Common troubleshooting tips

  • After making changes run: asterisk -rx "sip show peers" (or pjsip show endpoints) to verify trunks are visible.
  • For registered trunk: check sip show registry to see if registration is successful.
  • Use asterisk -rvvvvv and place a call to watch the SIP dialog for 401/403 errors (auth failure) or 503 (provider issue).
  • If RTP (audio) is one-way: check NAT settings and direct_media/canreinvite. For NAT, nat=force_rport,comedia usually helps.
  • If provider rejects calls from unexpected IP, ensure your outbound public IP is what provider has on record. For dynamic IPs, registration is usually needed.

Security checklist (do these before deploying)

  1. Change all default secretssecret=secret_xxx must be strong and unique.
  2. IP allowlist — firewall: allow SIP/UDP only to/from provider IPs and your trusted admin IPs. Block SIP from the public internet except provider addresses.
  3. Use TLS/SRTP if provider supports it — encrypts signaling and media.
  4. Disable unused codecs — allow only required codecs to reduce attack surface.
  5. Limit registration attempts — use fail2ban or similar to block brute force attempts on SIP ports.
  6. Use ACLs on provider side — if your provider supports IP-ACLs, register your server IP and disable registrations from other IPs.
  7. Avoid exposing port 5060 to the entire internet — if you must, move SIP to a non-standard port and harden firewalls.
  8. Log & monitor — enable CDRs, SIP logs and regularly check for anomalous call patterns.
  9. Apply OS updates and keep Asterisk/VICIdial patched.

Example filenames & where they go (for advanced users)

  • Carrier settings are stored in VICIdial (Admin → Carriers).
  • Dialplan/Ghost lines will be installed into /etc/asterisk/extensions.conf or included via VICIdial templates — VICIdial will generate the correct includes on Submit + Server Rebuild.
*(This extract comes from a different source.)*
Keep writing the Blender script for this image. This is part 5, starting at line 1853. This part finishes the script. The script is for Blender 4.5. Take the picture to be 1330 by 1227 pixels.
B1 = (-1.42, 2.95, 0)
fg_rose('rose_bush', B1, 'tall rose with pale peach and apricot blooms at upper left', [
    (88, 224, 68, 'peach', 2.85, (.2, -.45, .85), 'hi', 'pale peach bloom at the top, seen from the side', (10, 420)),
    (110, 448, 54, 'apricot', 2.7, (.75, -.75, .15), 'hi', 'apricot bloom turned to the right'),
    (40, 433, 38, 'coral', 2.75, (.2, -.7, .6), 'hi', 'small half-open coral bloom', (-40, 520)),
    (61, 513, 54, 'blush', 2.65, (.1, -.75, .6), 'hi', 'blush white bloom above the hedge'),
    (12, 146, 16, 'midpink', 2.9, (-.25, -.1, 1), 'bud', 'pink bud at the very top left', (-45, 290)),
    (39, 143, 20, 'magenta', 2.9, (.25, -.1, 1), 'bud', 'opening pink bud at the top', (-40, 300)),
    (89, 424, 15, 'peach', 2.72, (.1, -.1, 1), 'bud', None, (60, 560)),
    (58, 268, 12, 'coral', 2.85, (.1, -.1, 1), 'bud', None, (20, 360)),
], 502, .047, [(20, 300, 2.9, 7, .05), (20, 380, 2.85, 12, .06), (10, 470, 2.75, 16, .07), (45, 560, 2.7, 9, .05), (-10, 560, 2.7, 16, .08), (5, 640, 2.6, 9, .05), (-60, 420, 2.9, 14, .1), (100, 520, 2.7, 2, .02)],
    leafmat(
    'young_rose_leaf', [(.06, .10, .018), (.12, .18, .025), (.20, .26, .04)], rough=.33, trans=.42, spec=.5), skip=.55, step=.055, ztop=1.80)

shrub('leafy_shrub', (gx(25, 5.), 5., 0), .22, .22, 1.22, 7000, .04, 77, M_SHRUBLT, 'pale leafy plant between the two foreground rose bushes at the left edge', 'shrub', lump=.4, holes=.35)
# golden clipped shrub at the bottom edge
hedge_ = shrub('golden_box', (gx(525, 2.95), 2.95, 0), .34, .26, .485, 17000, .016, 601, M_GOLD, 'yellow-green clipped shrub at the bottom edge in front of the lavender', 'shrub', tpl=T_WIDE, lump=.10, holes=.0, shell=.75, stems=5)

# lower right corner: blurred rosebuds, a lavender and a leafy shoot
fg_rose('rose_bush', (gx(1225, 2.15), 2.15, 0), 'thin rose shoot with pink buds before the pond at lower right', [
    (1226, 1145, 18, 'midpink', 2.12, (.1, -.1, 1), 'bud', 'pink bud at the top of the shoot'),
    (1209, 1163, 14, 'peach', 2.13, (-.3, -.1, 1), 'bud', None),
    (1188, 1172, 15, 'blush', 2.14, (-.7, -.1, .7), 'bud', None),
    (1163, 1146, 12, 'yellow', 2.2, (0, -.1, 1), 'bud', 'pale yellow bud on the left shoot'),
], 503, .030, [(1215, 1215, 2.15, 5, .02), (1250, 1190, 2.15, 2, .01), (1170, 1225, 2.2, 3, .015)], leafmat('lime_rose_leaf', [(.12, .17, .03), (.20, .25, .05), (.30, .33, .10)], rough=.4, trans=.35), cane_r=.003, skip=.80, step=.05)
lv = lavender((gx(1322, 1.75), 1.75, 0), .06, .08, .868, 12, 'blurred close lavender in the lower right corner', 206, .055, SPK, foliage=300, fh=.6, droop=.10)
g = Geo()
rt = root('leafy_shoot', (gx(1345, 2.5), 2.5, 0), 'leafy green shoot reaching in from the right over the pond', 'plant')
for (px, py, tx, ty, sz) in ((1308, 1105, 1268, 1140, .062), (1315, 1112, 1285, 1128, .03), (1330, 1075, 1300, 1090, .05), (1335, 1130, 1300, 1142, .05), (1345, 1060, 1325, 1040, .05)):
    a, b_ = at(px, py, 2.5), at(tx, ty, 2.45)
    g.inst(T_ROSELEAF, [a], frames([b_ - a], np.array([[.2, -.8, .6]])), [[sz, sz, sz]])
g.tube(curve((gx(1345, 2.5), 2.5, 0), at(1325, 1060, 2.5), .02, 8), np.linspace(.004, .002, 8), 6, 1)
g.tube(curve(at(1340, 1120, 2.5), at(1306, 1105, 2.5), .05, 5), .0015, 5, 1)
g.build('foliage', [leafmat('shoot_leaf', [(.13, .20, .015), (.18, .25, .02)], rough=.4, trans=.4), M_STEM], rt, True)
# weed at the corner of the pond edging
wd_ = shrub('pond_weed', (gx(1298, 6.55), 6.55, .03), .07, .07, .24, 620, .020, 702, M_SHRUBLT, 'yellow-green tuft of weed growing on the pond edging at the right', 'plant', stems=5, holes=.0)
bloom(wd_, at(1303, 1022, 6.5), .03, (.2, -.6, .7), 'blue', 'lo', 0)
Common errors & quick fixes

  • 403 Forbidden — check username/secret and fromdomain. Provider may require exact fromuser formatting.
  • 401 Unauthorized — wrong credentials or auth realm mismatch.
  • No audio — check NAT settings (nat=...), direct_media, and RTP port ranges in firewall.
  • Registration flaps — check network stability, and provider rate-limits.